The German experience in the closing months of the Second World War continues to captivate both professional and popular audiences. The alleged self-destruction in the face of unprecedented violence and certain defeat has produced a rather macabre fascination with what Michael Geyer has called “catastrophic nationalism.” (“‘There is a Land Where Everything is Pure: Its Name is Land of Death’: Some Observations on Catastrophic Nationalism,” in Sacrifice and National Belonging in Twentieth-Century Germany, eds. Greg Eghigian and Matthew Paul [2002], 129) The question remains, why did so many Germans continue to fight with such tenacity until the final moment? Were they motivated mainly by fear and desperation, or was it a certain obedience to an ideology and a leader? Alexandra Lohse's book contributes much to the topic by examining rumors, gossip, and dissonant reactions that circulated among soldiers and civilians during the final two years of the war. She does not offer a simple answer to what the prevailing mood of the time was, nor does she seek one, but instead communicates with impressive inquiry the “stories Germans told themselves to make sense of their world in crisis” (149).
Lohse's source base is rich and largely original, which in itself makes her study important. She draws from private diaries and letters, OSS surveillance studies, and Nazi censorship reports, but much of her analysis is of surreptitious recordings of German POWs held in Western captivity, mainly at the British War Office's Combined Services Detailed Interrogation Centre. These transcripts are not representative but still offer thousands of mostly unfiltered stories shared among soldiers. The sources undoubtedly support Lohse's claim that the German response to the losing war was both diverse and malleable, and that “there was no single German experience of defeat” (132). During the closing months of the war, many soldiers and civilians remained hopeful that Hitler would somehow salvage the dire situation, but others became disillusioned with the regime and distrusting of its assertions.
The book begins in the opening weeks of 1943, when the country was struggling to make sense of the defeat at Stalingrad. Chapter 1 relies largely on Nazi and Allied army morale monitors, which interpreted popular opinion using various measures. While most Germans did not recognize the defeat as permanent, Lohse believes that the shock of Stalingrad resulted in a widespread questioning of national leadership, including its authority as a source of accurate war information. This caused a “serious and enduring rupture between the people and the regime” (26).
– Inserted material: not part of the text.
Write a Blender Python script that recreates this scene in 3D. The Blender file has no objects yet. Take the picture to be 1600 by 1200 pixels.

Chapter 2 focuses on Joseph Goebbels's inflammatory Sportpalast speech (February 18, 1943), as Lohse wonders if the population did, in fact, desire totaler Krieg. Often depicted in the scholarship as a unifying moment for the nation, the home front population, according to Lohse, did not rush to join the “warrior community.” This was not just due to war fatigue and a growing distrust of state-provided information, but also a general dislike of Goebbels himself and the moral and material corruption of the Nazi leadership that he represented. This is an unexpected revelation in the book, that Germans, during the final months of the war, became increasingly concerned with government corruption and the inequalities within society more generally. Lohse suggests that many citizens were reacting to the failure of the Nazis’ promised social revolution.
The topic of the Holocaust, specifically the dissemination and reception of information related to mass atrocities in the East is tackled in chapter 3. Journals, letters, SD reports, and POW recordings reveal that antisemitism was prevalent among civilians and soldiers and that many Germans “knew something” (74) about the killings. Rumors of mass executions were common, but stories of death camps and gas chambers were exceedingly rare. Nearly all rumored atrocities were attributed to the SS and its much-disliked leader, Heinrich Himmler.
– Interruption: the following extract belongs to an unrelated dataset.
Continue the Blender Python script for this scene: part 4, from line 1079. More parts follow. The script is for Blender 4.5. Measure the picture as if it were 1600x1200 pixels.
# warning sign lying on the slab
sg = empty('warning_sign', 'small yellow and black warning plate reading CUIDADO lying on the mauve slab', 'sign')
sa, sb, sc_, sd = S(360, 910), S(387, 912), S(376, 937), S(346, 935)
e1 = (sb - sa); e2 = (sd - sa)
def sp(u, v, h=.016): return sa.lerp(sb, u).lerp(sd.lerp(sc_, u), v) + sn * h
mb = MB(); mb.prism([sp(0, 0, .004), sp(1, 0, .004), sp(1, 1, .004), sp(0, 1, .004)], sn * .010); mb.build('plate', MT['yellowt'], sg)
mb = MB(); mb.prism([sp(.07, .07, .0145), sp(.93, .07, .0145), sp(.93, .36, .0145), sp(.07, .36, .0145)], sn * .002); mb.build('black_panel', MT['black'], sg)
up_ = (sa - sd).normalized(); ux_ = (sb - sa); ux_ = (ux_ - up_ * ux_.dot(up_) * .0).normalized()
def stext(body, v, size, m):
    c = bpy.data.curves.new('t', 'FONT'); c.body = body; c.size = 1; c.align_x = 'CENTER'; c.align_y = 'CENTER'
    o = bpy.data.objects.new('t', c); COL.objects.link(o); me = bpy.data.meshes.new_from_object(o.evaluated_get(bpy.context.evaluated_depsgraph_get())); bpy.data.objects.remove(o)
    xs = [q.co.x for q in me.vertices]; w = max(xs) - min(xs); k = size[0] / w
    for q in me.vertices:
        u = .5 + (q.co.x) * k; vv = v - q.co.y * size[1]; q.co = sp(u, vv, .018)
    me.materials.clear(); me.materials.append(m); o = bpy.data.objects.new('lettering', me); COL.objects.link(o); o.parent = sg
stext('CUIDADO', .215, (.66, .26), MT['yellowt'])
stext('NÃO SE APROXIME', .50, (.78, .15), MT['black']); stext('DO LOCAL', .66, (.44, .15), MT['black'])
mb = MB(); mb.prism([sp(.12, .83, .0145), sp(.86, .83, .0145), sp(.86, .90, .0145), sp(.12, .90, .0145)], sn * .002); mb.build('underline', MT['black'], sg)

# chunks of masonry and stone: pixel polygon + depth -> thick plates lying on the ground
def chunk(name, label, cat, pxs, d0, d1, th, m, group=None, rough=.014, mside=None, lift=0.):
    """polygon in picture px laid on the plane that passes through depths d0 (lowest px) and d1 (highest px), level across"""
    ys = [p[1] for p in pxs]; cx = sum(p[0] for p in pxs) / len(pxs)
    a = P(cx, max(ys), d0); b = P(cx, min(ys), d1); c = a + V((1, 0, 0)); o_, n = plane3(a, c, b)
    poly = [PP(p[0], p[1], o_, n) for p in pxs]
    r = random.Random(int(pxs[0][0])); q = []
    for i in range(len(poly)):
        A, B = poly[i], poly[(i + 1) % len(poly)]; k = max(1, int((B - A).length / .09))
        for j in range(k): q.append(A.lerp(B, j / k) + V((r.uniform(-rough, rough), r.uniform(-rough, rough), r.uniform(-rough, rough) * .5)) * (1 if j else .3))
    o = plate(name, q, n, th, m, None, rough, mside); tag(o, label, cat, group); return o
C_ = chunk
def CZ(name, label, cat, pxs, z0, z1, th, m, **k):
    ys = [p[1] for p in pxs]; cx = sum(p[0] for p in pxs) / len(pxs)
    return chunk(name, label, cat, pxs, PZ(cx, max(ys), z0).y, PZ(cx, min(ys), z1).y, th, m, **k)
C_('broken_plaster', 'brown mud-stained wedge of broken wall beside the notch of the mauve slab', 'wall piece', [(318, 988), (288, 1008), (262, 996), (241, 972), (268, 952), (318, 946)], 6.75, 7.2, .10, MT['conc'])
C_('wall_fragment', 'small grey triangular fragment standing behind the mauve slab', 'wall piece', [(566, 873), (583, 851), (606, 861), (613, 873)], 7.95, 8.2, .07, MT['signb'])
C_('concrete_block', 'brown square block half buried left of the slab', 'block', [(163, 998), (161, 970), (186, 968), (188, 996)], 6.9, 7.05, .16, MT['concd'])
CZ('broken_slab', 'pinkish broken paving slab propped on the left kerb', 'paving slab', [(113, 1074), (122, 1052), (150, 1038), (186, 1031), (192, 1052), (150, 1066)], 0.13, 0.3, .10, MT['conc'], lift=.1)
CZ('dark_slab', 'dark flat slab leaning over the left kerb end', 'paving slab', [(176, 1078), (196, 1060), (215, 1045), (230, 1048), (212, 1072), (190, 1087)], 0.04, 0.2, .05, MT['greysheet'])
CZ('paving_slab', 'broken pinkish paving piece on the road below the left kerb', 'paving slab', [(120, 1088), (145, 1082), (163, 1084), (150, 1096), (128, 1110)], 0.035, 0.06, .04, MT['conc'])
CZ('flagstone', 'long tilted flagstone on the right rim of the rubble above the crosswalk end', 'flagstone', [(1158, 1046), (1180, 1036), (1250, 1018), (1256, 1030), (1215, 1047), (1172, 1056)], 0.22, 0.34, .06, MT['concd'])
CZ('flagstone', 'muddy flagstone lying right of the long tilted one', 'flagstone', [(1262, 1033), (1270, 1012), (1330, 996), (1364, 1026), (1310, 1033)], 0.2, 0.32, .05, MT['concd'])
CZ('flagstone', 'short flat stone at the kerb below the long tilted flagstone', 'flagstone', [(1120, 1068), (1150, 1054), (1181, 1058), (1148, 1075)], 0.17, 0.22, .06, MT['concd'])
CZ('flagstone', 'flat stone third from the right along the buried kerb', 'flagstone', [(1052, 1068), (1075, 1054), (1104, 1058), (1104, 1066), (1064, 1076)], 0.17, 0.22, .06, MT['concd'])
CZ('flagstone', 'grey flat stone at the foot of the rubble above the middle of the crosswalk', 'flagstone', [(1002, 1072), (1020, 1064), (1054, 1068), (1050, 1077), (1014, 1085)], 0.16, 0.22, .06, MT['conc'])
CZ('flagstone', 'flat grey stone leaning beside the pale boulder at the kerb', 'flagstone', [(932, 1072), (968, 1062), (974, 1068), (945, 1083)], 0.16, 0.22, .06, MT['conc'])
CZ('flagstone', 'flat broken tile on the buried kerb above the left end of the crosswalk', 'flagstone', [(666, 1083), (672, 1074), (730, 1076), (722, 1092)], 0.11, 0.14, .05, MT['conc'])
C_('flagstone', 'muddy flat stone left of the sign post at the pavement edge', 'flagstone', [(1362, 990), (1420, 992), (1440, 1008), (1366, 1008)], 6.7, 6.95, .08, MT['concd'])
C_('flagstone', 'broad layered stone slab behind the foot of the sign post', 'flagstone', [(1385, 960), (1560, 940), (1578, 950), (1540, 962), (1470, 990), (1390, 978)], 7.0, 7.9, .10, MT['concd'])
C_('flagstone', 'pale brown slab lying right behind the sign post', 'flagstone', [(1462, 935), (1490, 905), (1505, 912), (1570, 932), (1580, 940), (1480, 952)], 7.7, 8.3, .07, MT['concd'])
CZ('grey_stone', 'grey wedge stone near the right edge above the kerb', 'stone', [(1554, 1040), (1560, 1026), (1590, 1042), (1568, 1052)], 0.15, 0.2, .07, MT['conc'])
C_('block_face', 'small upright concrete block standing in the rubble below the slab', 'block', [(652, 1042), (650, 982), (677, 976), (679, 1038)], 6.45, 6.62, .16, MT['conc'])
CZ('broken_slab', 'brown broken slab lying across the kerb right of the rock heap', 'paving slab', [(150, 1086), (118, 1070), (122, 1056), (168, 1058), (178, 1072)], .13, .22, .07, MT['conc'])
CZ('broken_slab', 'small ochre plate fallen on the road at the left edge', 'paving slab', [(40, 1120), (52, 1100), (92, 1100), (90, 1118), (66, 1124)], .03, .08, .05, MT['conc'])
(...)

Chapter 4 investigates the popular response to the July 20, 1944 plot against Hitler and the early stages of the Allied invasion of Germany. Again, reactions were mixed. Some citizens expressed their sustained loyalty to the regime, while others grew more resentful of the leadership. No meaningful insight is gained here, simply that German morale continued to decrease alongside internal regime radicalization and home-front mobilization.
The final chapter continues to resist a singular view of the German experience of defeat. The tragic battles of 1945 were met largely with desperation, but an enduring faith in Hitler and his messianic qualities inspired many citizens to continue fighting. Total defeat did not slow down the rumor mill, as gossip spread about the Führer's declining health and refugees from the East delivered stories of violent acts carried out by the advancing Red Army.
In the book's conclusion, Lohse reminds us that there is no single story of Germans at war, and that it was not her intention to “forge one out of the chorus of voices” (150). While she does not attempt to assess the human condition or make any broad sociological claims, Lohse's study is ultimately about how individuals, and their communities, make sense of wartime tragedy and hopelessness. German citizens were heavily influenced by the Hitler regime and its propaganda, but ultimately they constructed their own reality, in large part by collecting informal information from family members, friends, colleagues, and comrades. They talked a lot about the war and actively built and negotiated narratives of their own experiences of it. Prevail until the Bitter End offers a myriad of rich firsthand accounts, many of them never “heard” before, and is accompanied by meaningful analysis. Furthermore, Lohse's work contributes to the still emerging and highly promising field of rumor culture.